Opinion: Overwork doesn’t benefit anyone in the long run, and can lead to tragedy

Author: Pattie Walsh, Partner, Bird & Bird | Date: 10 Aug 2016

Employers need to understand the legal framework in place to prevent dangerously long office hours, says Pattie Walsh

Pattie WalshThe international press has been covering the tragic story of a 34-year-old Japanese man who killed himself after working more than 90 hours a week on a sustained basis. In Japan, the idea of death through overwork is an acknowledged concept known as karoshi. Tragic stories of this sort regularly appear both inside and outside the country.
However, the issue of long working hours and a lack of staff taking holidays and leave is not just an issue in Japan.

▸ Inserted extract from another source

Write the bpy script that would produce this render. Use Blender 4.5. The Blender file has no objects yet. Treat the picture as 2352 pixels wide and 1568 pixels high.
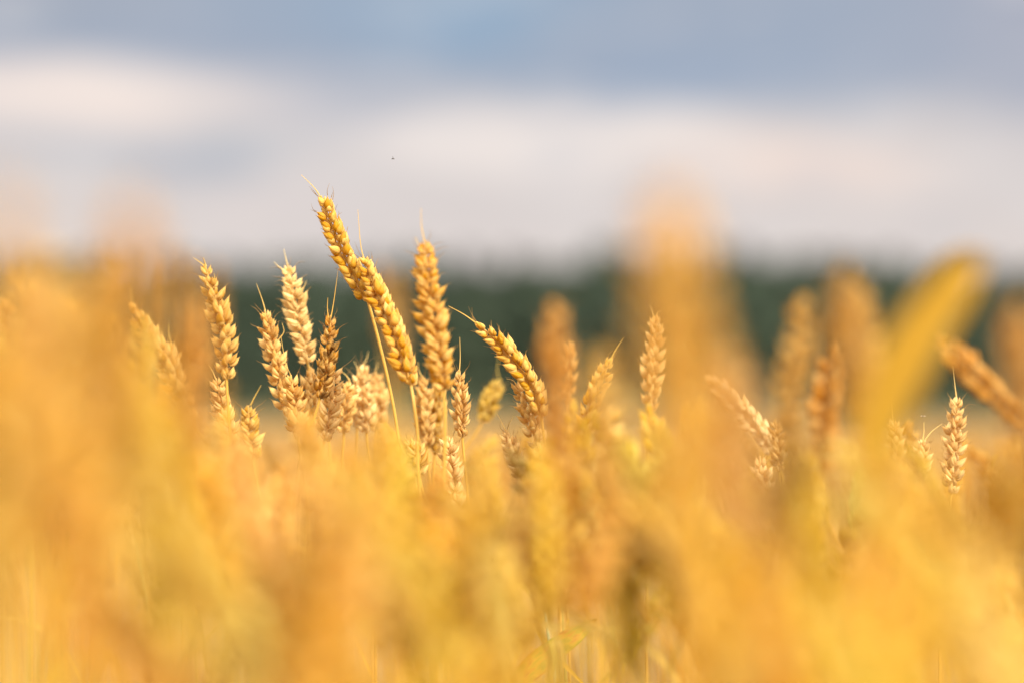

In other parts of Asia, the ‘long hours’ culture is also prevalent. Staff in Hong Kong are said to work on average the longest hours in the Asia-Pacific region. A UBS survey earlier this year revealed that Hong Kong employees have the longest working week out of employees in 71 cities around the world. They clock up an average of 50.1 hours per week, which is far above the average in Paris (30.8 hours) and even the 39.4 hours averaged in Shanghai.
This may lead to the assumption that Asia does not have developed labour laws and that staff are working in an unregulated legal environment. However, that assumption is far from accurate.
Japan has in place developed labour laws and is one of the more regulated countries in Asia in this area. Japanese law states that employers who engage 10 or more individuals are required to establish work rules. These negotiated rules should cover areas such as working start and finish time, breaks, rest days and leave. These rules then become part of the contractual arrangement between the employee and the organisation.
The legislation in Japan also provides that an employer cannot require employees to work for more than eight hours a day or 40 hours per week. Although it is possible to extend these hours, it requires a labour management agreement with either a labour union or an employee representative – and then the usual maximum extension is 45 hours per month.
While Hong Kong does not currently have any limit on working hours, it has been looking at this issue and has established a Standard Working Hours Committee. A detailed public consultation concluded on 24 July and it remains to be seen how the results of that process will be acted upon. However, while there is currently no local cap on working hours in Hong Kong, there are detailed minimum protections providing employees with a statutory rest day every week, 12 statutory holidays each year and annual leave of between seven and 14 days depending on the length of service.
The issue of overworking is clearly not addressed simply by putting in place more legal rules. The individuals who work themselves to death are invariably entitled to take time away from the office and lead a more balanced working life, but they choose not to.
It seems clear that the situation will only be addressed by changing the fundamental culture within the individual's organisation. There needs to be a positive shift to make it unacceptable for the individual to work excessive hours; not least because it is highly unlikely to be in the best interests of the organisation in the longer term. However, as with all cultural changes, the drive must come from the top. The way employees are recognised, rewarded and promoted must also reflect the same message. Without a concerted effort to alter the expectations of the leaders and managers working with an employee and, critically, the expectations of the individual him or herself, it is possible more tragic deaths could occur.
Pattie Walsh is a partner at international law firm Bird & Bird.